Je vous rappelle les affrontements ouverts, armés et violents qui ont eu lieu avec les cellules de l'Aqmi à Kasserine et Bir Ali Ben Khelifa. Ces jihadistes ne font pas de différence entre le jihad à l'intérieur et à l'extérieur du pays. Mais malgré tout, le pays n'est pas encore entré dans le circuit du jihad. Abou Yadh a déclaré que 15 salafistes sont morts et qu'à ce jour, cette mouvance n'a pas réagi.
Mais que veut dire interdire le jihad en Tunisie et l'exporter à l'étranger ? De cette manière également on porte atteinte à la Tunisie et à son image. A ce rythme, jamais le pays ne retrouvera sa santé économique, sécuritaire et politique.
Quel est l'organigramme de la mouvance jihadiste tunisienne et quels sont ses liens avec l'étranger ?
Pour «Ansar Acharia», l'organigramme se développe autour de structures de l'information de la prédication, et le caritatif. Ils ont un programme politique comme celui présenté par Abou Yadh à Kairouan, ils ont même parlé d'un syndicat islamique, à l'effet de construire leur base, et profitent du climat politique instable. Ils ne veulent pas s'organiser en parti politique pour ne pas être sous les lumières. On ne peut pas faire de la politique sans avoir une étiquette.
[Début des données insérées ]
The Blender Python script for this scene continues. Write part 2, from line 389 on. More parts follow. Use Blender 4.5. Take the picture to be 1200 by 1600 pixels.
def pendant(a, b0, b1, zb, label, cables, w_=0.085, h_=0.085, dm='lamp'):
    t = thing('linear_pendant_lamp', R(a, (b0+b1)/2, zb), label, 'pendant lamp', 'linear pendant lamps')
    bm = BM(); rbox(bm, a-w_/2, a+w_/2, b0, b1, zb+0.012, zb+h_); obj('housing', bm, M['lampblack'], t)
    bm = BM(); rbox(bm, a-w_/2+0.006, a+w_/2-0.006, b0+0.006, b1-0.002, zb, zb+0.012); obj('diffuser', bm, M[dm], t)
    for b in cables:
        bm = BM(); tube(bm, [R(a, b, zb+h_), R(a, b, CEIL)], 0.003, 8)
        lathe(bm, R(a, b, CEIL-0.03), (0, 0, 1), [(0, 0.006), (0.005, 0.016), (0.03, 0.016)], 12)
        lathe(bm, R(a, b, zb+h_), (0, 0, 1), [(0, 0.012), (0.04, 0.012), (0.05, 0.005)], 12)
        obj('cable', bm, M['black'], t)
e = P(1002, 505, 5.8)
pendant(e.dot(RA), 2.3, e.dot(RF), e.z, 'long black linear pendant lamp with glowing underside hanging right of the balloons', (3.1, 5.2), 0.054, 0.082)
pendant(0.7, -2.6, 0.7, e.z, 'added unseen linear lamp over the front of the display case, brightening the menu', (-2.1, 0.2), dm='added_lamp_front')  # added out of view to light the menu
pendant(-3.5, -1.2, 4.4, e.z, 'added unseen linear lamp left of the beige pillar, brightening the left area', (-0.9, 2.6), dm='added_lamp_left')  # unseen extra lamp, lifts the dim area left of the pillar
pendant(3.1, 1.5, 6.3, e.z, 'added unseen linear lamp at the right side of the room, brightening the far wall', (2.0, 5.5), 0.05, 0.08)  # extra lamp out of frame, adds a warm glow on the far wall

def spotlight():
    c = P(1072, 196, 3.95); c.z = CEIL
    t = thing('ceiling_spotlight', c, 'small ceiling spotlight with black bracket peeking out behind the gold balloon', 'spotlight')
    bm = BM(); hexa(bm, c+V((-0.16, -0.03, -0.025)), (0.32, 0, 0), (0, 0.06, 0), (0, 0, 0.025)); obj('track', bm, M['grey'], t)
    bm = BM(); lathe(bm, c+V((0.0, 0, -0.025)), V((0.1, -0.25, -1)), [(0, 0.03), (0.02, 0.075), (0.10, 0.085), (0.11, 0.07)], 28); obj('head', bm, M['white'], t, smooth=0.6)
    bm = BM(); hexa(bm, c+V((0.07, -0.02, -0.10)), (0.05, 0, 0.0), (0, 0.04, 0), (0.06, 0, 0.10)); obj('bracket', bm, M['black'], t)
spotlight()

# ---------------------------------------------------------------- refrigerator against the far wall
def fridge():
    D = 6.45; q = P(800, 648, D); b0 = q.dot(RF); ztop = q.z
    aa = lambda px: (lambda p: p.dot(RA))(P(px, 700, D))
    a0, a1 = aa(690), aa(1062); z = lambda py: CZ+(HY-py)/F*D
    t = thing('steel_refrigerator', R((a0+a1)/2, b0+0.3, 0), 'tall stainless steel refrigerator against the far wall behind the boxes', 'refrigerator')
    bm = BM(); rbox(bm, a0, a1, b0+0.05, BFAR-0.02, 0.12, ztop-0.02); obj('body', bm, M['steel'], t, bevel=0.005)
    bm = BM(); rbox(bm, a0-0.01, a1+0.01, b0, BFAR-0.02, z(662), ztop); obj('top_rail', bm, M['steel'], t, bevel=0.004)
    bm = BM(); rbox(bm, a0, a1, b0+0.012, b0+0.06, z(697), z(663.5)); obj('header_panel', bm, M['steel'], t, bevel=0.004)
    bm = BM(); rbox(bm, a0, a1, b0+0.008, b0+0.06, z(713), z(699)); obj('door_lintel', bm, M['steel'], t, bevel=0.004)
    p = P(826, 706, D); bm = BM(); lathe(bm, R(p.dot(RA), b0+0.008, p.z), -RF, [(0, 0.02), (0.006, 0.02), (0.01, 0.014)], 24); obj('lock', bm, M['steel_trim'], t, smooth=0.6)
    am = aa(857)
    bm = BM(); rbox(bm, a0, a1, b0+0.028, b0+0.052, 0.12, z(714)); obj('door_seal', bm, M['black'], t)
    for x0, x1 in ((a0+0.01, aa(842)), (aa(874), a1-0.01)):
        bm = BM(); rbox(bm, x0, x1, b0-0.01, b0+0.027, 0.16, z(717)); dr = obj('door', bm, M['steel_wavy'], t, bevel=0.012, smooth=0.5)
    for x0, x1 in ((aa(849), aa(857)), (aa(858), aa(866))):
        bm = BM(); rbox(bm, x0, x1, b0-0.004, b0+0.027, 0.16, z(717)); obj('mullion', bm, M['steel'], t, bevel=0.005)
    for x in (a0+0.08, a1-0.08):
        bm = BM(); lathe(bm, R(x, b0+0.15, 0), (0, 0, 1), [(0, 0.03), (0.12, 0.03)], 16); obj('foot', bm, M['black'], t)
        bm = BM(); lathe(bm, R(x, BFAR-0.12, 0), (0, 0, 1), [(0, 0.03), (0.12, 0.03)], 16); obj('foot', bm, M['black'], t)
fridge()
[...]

Cela nous rappelle l'histoire de l'islamisme en Tunisie qui avait pour projet l'infiltration dans l'institution sécuritaire, l'islamisation de la société. Ce mouvement Ansar Echaria se trouve dans sept à huit pays, du Mali et de la Mauritanie au Yémen. Ils évoquent même un projet d'organisation internationale à l'instar de l'internationale des Frères musulmans. Il faut savoir que des salafistes reçoivent des cycles de formation à l'étranger. En Tunisie, nous avons dépassé la ligne verte et les clignotants sont à l'orange.
Y a-t-il réellement des caches d'armes et de camps d'entraînement ?
Les autorités ont reconnu l'existence de camps d'entrainement dans les régions isolées. Il faut savoir qu'après la chute du régime de Khadafi, près de huit cent mille pièces d'armes se sont évaporées en Libye. Une grande partie a été exportée au Mali et le reste a été disséminé dans les pays d'Afrique du Nord, Les armes découvertes à Médenine en sont un bel exemple.
Pour limiter les risques, il faut instaurer une profonde coordination avec les services de renseignements étrangers d'un côté et les services tunisiens de l'autre, douane, armée, gendarmerie et forces de l'ordre, et moderniser les structures sécuritaires. Il faut aussi des plans sociaux et économiques en direction des populations installées à proximité des frontières.
Pourquoi la Tunisie s'est-elle trouvée sous la menace jihadiste, est-ce le résultat d'incompétence ou amateurisme ?
Nous n'avions pas une politique religieuse en Tunisie, 8% des mosquées sont hors contrôle, il y a absence de débat national, et aussi incompétence du gouvernement au niveau de la stratégie sécuritaire avec les répercussions de la guerre en Libye.
Sur qui peut-on compter pour contrer la menace jihadiste, les forces de l'ordre, l'armée ?
Sur le plan pratique, les structures sécuritaires sont en partie en bonne santé, il y a des tiraillements, mais le plus gros, je pense, est préservé. Il est donc primordial d'assurer une stratégie de sécurité nationale, et d'asseoir la neutralité de l'administration. J'ai même espoir que le mouvement Ennahdha revoie ses décisions. Sinon, il sera le premier perdant.
Même après quelques moments de doute et de dérives, aucun mouvement radical n'a pu s'imposer. Je souhaite que le mouvement libéral au sein d'Ennahdha s'impose sur l'aile dure qui contrôle toutes les structures stratégiques pour le moment.